Financials

Baccardax: Sir Fred's Pension Red-Herring

Let's start off with a bit of honesty: if given the chance, who among us would turn down the chance to draw a £650,000 annual pension at the age of 50?

I wouldn't say I'm motivated by money (all things being equal, however, I'd rather have more than less) but financial security for me and my family into my dotage would be hard to turn down. Especially if I felt I'd not done anything illegal, immoral or unethical.

I haven't met Sir Fred Goodwin, the former Chief Executive of the now-government owned Royal Bank of Scotland who's currently drawing a defined benefit pension equal to the amount stated above, but I would wager a safe bet that he feels pretty much the same.

And you know what? Fair enough. Negotiation remains at the very temporal core of the global financial markets and Sir Fred executed his perfect right to haggle for as much cash as he could from his paymasters when he took the helm of the giant Scottish bank in 2000.

The fact that his acquisition-crazy performance since then has been abysmal is beside the point.

The deal was cut, the contract was signed and we all have to eat the costs now that the long-suffering British taxpayer is left holding the rusk of a bank that was once Europe's biggest with £1.7 trillion in assets.

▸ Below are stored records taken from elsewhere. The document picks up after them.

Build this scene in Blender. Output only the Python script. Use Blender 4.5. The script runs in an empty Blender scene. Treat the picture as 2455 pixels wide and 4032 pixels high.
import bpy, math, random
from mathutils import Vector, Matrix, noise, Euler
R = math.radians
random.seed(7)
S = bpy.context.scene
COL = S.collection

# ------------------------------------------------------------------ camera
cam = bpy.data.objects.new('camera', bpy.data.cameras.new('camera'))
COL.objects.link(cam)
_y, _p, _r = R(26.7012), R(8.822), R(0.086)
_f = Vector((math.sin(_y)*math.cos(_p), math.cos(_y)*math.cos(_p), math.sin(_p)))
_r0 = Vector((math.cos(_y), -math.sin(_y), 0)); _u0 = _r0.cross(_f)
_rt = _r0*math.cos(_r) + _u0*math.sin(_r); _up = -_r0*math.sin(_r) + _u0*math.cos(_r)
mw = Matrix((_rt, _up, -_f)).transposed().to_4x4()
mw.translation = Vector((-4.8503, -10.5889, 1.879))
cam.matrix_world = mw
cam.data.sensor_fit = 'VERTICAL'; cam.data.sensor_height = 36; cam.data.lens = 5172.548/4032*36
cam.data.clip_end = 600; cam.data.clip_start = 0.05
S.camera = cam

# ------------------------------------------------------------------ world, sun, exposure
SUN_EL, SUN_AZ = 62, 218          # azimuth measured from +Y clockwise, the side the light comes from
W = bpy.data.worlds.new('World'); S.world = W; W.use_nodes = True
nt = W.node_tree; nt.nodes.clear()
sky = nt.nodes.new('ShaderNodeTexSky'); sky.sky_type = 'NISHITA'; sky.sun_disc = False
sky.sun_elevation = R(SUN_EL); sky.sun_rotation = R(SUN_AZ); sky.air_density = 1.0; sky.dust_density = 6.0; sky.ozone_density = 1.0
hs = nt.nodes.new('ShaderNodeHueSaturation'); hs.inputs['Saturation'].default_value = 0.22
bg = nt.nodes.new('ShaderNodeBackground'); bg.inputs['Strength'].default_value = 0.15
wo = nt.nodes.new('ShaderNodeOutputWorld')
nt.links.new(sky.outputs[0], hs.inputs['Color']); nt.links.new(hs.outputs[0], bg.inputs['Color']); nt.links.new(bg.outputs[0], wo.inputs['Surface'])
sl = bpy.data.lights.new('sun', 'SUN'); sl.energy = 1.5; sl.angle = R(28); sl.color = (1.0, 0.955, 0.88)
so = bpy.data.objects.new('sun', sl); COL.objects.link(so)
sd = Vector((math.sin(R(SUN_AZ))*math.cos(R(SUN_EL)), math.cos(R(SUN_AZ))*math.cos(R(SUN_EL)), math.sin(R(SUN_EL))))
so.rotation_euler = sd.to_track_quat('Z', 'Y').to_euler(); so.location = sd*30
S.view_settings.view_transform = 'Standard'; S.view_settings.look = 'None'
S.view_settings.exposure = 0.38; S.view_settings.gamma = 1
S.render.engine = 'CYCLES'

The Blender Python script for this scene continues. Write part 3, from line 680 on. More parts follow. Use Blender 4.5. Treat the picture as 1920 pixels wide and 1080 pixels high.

The sad, simple fact of the matter is that we can't go around tearing-up contracts we don't like, or seizing assets we wish to own, simply to placate short-term populism.

Chancellor of the Exchequer Alistair Darling hinted as much at this when he suggested Sir Fred give back this "excess" payment.

But the government has dealt with RBS for years as a primary dealer in the Gilt market, a cash lifeline and ultimately the majority shareholder. And the issue about Sir Fred's remuneration is only arising *now*? I think you'll agree that the timing seems a little convenient.

But that's politics. We're used to that.

What bothers me is the supine nature of the both board compensation committees (and not only at RBS) and the large institutional shareholders who created, approved and signed-off on Sir Fred's packet. The National Association of Pension funds had been raising a stink about excessive bonus pay at the bank since Sir Fred took home £2.1 million in 2000 following the takeover of Natwest. That made him the highest-paid banker in the country.

But while Sir Iain Vallance, the former BT Chairman, and financier Sir Angus Gossart (clearly there's quite a lot of Knights of the Realm involved in this story) quietly moved off the bank's executive pay committee in 2002 (no connection to the bonus row, according to RBS press flacks at the time), they stayed on the Board as non-executive directors for at least two more years.

And the bank's major shareholders, including Standard Life Investments, Scottish Widows, Barclays and Banco Santander Central Hispano, weren't seemingly moved by the NAPF's concerns to vote them out or, indeed, instigate a pay-packet coup.

So perhaps this is why I'm constantly skeptical of the equity market over-focus that seems to occupy too many company CEOs. Yes, they're cutting and scrapping dividends at a record pace these days, but too many will move heaven and earth to maintain dividends and promise risky growth strategies to keep relatively small equity owners on-side (to wit, The Children's Investment Fund ignited the whole ABN-AMRO takeover debacle with a single letter to bank bosses demanding action, despite owning less than 5 percent of the Dutch bank).

Why? Equity capital is more expensive, dividends are paid with taxed income and shareholders are grumpy short-termists (ref. TCI, et al) who are constantly pushing management and demanding ever-greater returns and ever-frequent strategy dialogues with time-poor managers.

Debt capital, by contrast, is cheaper, it's serviced by pre-tax cash and the holders are generally possessed of milder, long-term time horizon (they don't push for growth because they don't care: bonds mature at par, no matter how fast the company grows, and the asymmetric – capped upside, zero return potential - risk profile means all they care about is cash flow, probity, consistency and discipline).

Exactly the kind of characteristics you'd think corporate executives would wish to embrace.

But, of course, they don't vote on compensation.

So blame Sir Fred if you like (I don't), blame the government (okay, well, maybe) or blame the fat-cat culture of executive greed (morality is not my thing) that led to a £16 million pension for the man who steered RBS to the biggest corporate loss in British history.

Just don't let the big shareholders off the hook at the same time.